Выбрать главу

   Блок окончил чтение. Некоторое время в фойе царила какая-то особенная тишина. Блок сел и опустил глаза, спокойно закрыв книгу. Глухо произнес: "Конец". Потом начались восторженные высказывания, и актеры окружили автора. Пьеса всех увлекла. Блок, смущенный и радостный, принимал как-то сконфуженно все эти похвалы. Станиславский, взволнованный, подошел к нему, а Василий Иванович стоял уже около Блока и крепко жал ему руку, улыбаясь своей чудесной светлой улыбкой. И тут же Василий Иванович, обратившись к Станиславскому и Немировичу-Данченко, заявил о своем желании получить роль Бертрана.

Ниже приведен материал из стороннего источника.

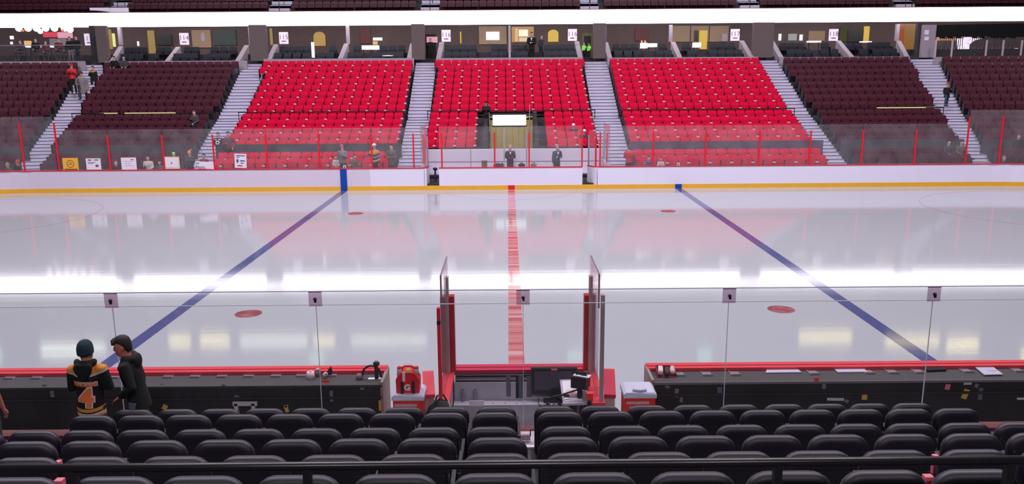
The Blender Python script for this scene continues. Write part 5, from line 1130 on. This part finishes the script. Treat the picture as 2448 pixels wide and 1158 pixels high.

   На другой же день начались репетиции. Василию Ивановичу дали роль Бертрана.

   Очень интересно воспринимал Качалов эту роль. Он трактовал этого "Рыцаря-Несчастие", ставшего по воле графа простым сторожем замка после неудачи в одном из турниров, как смелого человека из народа. Бертран, униженный и презираемый всеми, был для него человеком живой благородной души, настоящим рыцарем духа, сильным, смелым, крепко стоящим на земле, не похожим на сладких и пошлых рыцарей в латах и с перьями на шлемах, внешне вылощенных, но внутренно ничтожных и опустошенных. Василий Иванович говорил, что Бертран похож на ту яблоню, под которой он стоит на страже в саду замка, -- весь какой-то широкий, крепкий, как эта низкая яблоня. Он связан с землей, с природой.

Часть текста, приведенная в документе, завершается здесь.